### DIRECTIONS FOR THIS TASK
Copy the listing below line for line, starting at its first line and ending with the line that has "link('drain', bm, m_nickel, sk)" in it. Add nothing.

### RECORDED DATA
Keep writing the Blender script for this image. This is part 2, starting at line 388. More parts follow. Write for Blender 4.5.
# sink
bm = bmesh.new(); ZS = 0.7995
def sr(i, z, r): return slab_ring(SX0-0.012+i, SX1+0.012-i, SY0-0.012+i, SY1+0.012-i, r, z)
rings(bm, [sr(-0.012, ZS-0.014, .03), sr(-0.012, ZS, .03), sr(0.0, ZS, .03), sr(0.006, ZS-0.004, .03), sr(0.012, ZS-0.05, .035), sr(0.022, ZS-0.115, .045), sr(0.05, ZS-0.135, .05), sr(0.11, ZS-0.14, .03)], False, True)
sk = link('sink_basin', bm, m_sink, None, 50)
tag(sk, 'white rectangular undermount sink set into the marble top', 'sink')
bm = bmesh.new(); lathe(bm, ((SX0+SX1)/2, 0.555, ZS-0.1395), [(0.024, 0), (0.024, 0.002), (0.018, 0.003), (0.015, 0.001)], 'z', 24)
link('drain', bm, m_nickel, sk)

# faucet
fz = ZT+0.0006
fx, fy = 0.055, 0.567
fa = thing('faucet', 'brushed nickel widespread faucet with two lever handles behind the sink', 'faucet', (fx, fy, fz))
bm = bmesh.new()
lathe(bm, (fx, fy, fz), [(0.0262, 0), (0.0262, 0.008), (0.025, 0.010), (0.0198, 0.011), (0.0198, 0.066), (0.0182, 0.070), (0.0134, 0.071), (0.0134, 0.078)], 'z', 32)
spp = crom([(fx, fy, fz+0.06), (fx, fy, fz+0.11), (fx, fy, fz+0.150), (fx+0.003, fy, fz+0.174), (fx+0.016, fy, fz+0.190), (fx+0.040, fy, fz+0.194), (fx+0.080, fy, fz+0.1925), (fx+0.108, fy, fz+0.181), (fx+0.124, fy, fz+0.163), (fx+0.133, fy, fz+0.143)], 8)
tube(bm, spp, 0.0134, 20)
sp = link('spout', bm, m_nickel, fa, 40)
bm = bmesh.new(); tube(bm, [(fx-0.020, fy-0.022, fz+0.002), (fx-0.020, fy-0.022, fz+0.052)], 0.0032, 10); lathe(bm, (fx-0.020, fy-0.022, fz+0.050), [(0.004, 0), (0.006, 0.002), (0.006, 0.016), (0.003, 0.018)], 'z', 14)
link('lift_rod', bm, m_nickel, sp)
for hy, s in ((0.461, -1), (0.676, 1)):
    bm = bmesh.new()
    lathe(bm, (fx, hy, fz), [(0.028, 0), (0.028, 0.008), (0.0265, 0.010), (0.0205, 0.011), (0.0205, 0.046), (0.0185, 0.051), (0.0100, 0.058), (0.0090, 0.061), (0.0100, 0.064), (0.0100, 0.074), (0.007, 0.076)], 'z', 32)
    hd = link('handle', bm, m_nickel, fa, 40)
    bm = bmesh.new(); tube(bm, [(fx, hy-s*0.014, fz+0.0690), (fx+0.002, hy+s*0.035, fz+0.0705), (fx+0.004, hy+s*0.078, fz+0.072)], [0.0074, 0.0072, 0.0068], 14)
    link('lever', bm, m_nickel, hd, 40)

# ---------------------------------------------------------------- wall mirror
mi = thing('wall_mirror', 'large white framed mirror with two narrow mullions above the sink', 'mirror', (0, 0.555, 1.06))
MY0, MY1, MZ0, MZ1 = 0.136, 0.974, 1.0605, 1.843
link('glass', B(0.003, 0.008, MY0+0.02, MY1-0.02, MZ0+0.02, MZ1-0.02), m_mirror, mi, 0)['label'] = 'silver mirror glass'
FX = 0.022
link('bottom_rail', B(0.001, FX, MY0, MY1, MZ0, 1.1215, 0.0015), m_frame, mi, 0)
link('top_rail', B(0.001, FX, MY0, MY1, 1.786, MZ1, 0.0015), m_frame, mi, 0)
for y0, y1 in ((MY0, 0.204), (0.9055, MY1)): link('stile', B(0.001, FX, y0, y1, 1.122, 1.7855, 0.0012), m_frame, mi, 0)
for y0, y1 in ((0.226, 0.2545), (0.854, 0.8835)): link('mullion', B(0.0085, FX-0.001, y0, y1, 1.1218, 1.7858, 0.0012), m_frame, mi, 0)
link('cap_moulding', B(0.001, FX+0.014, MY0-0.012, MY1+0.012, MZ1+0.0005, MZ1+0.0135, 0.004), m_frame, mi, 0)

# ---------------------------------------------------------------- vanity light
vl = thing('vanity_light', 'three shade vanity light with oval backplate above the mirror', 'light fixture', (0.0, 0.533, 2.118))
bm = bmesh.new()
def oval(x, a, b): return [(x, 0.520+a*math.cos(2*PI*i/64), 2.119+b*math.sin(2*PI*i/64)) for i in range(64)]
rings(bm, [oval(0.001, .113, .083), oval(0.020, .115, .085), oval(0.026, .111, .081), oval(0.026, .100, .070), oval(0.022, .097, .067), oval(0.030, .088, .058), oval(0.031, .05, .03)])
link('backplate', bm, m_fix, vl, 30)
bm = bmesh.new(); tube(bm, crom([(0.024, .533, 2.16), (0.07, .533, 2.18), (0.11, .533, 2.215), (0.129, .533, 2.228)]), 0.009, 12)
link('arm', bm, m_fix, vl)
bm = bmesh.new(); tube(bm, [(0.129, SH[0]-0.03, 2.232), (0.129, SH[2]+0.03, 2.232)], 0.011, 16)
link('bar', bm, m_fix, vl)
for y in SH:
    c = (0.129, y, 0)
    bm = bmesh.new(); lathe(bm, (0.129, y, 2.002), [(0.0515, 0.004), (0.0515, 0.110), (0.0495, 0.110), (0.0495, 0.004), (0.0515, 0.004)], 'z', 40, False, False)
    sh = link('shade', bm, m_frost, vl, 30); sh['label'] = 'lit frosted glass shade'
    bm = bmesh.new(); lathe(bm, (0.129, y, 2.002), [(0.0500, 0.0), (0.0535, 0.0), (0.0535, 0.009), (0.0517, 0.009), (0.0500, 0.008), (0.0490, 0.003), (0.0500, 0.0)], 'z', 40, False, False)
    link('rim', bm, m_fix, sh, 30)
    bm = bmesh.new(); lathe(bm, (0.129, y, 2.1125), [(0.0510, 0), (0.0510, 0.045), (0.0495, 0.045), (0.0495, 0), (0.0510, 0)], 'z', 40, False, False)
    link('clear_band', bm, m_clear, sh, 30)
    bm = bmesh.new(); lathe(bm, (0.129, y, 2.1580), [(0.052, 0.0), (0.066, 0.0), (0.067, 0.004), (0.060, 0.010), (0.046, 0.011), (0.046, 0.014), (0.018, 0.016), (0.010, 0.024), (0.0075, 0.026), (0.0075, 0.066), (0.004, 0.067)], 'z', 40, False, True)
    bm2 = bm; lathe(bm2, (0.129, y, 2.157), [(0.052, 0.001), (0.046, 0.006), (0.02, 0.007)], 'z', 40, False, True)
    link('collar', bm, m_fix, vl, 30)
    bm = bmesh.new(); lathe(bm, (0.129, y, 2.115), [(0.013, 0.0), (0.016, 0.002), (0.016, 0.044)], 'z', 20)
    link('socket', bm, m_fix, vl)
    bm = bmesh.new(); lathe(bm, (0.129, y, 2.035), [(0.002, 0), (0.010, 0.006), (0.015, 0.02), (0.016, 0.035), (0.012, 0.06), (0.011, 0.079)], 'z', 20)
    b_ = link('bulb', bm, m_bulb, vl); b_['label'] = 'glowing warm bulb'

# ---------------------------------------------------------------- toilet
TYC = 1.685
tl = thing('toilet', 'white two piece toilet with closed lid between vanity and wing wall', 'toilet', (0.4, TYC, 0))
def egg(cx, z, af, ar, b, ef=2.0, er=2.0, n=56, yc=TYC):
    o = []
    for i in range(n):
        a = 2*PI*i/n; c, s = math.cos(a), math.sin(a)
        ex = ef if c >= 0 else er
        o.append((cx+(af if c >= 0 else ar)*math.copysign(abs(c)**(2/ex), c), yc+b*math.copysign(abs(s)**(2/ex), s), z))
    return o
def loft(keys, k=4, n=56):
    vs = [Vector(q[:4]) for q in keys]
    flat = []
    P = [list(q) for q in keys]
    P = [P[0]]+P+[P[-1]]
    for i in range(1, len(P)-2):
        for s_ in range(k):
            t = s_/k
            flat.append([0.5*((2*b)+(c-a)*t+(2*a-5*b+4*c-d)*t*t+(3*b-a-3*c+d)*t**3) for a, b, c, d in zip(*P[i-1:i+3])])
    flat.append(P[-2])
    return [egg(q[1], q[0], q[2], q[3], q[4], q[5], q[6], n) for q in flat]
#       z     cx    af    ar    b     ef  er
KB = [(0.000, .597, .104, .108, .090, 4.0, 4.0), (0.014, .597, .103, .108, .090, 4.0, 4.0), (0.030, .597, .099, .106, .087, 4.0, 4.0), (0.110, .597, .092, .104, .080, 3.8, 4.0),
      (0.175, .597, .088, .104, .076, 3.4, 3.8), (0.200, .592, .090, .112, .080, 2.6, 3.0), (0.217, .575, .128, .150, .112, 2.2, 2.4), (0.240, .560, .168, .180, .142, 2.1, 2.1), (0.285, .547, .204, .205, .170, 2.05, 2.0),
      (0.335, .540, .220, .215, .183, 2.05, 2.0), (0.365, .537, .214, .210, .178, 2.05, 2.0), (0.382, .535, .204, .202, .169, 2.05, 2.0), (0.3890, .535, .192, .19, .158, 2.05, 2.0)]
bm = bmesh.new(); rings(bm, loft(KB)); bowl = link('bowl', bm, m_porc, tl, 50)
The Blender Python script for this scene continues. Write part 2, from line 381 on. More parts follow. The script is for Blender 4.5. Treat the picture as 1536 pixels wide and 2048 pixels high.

### FINAL ANSWER
Keep writing the Blender script for this image. This is part 2, starting at line 388. More parts follow. Write for Blender 4.5.
# sink
bm = bmesh.new(); ZS = 0.7995
def sr(i, z, r): return slab_ring(SX0-0.012+i, SX1+0.012-i, SY0-0.012+i, SY1+0.012-i, r, z)
rings(bm, [sr(-0.012, ZS-0.014, .03), sr(-0.012, ZS, .03), sr(0.0, ZS, .03), sr(0.006, ZS-0.004, .03), sr(0.012, ZS-0.05, .035), sr(0.022, ZS-0.115, .045), sr(0.05, ZS-0.135, .05), sr(0.11, ZS-0.14, .03)], False, True)
sk = link('sink_basin', bm, m_sink, None, 50)
tag(sk, 'white rectangular undermount sink set into the marble top', 'sink')
bm = bmesh.new(); lathe(bm, ((SX0+SX1)/2, 0.555, ZS-0.1395), [(0.024, 0), (0.024, 0.002), (0.018, 0.003), (0.015, 0.001)], 'z', 24)
link('drain', bm, m_nickel, sk)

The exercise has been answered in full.